JOB: Copy the listing below line for line, starting at its first line and ending with the line that has "m = MB(); pa" in it. Add nothing.
** Start of INFORMATION PROVIDED **
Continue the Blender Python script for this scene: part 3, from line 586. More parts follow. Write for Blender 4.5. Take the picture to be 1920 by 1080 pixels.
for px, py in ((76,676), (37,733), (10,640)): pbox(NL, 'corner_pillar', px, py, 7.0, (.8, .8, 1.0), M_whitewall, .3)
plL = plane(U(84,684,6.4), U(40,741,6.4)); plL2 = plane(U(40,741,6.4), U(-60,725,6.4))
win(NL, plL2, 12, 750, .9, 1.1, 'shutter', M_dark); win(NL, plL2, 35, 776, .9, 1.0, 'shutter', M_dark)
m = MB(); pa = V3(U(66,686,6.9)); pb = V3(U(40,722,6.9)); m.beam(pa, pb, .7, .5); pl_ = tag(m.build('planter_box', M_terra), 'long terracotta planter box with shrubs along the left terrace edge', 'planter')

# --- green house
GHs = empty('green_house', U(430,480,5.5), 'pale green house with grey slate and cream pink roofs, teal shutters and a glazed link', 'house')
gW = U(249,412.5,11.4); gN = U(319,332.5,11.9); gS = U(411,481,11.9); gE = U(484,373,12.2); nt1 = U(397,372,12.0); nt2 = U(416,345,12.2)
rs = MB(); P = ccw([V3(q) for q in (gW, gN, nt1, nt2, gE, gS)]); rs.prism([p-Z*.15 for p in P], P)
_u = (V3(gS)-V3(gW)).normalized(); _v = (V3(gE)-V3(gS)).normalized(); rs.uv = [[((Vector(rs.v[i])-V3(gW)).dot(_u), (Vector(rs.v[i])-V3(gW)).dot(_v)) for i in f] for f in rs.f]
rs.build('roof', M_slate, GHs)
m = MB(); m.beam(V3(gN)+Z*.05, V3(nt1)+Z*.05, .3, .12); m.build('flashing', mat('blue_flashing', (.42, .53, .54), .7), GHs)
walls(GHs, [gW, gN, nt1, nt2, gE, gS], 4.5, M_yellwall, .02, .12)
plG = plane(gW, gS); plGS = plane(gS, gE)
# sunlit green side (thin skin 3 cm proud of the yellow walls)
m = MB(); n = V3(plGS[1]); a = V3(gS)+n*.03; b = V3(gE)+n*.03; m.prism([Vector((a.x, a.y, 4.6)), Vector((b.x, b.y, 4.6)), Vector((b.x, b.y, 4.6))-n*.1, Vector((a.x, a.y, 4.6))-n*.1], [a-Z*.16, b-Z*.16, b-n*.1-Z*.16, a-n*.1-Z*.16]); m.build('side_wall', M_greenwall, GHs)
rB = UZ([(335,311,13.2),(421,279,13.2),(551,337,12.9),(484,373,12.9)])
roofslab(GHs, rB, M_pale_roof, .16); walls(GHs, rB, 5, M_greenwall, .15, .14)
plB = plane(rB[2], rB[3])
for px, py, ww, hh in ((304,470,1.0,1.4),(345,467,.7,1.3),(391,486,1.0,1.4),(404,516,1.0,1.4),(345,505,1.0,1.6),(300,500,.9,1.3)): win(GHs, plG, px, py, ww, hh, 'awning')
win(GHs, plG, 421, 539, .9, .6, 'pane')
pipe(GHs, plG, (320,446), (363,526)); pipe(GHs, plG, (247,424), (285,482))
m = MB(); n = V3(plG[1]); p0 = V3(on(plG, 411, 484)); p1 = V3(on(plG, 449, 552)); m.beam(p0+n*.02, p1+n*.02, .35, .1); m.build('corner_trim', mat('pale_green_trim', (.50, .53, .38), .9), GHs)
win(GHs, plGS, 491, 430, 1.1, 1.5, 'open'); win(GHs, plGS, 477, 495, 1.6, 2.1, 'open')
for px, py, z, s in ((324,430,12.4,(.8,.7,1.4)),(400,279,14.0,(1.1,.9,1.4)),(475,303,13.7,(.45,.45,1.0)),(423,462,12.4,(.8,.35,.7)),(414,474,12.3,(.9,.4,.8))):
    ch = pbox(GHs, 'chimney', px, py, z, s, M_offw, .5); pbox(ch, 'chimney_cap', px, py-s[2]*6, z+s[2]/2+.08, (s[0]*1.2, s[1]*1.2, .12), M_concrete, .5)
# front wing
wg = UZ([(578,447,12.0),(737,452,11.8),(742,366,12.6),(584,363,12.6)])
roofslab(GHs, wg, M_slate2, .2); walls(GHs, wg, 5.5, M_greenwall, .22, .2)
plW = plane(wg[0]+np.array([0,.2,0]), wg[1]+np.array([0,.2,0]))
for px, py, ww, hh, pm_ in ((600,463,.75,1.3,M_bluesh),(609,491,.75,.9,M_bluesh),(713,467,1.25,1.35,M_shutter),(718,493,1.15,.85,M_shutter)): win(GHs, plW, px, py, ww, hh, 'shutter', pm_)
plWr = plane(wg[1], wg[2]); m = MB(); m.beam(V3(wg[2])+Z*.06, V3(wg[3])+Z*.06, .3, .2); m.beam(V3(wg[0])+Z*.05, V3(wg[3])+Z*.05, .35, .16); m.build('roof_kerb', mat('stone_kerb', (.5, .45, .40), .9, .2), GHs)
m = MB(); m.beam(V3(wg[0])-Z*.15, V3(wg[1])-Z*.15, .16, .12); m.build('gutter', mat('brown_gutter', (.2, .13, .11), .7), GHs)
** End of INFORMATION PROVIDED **
ANSWER:
Continue the Blender Python script for this scene: part 3, from line 586. More parts follow. Write for Blender 4.5. Take the picture to be 1920 by 1080 pixels.
for px, py in ((76,676), (37,733), (10,640)): pbox(NL, 'corner_pillar', px, py, 7.0, (.8, .8, 1.0), M_whitewall, .3)
plL = plane(U(84,684,6.4), U(40,741,6.4)); plL2 = plane(U(40,741,6.4), U(-60,725,6.4))
win(NL, plL2, 12, 750, .9, 1.1, 'shutter', M_dark); win(NL, plL2, 35, 776, .9, 1.0, 'shutter', M_dark)
m = MB(); pa = V3(U(66,686,6.9)); pb = V3(U(40,722,6.9)); m.beam(pa, pb, .7, .5); pl_ = tag(m.build('planter_box', M_terra), 'long terracotta planter box with shrubs along the left terrace edge', 'planter')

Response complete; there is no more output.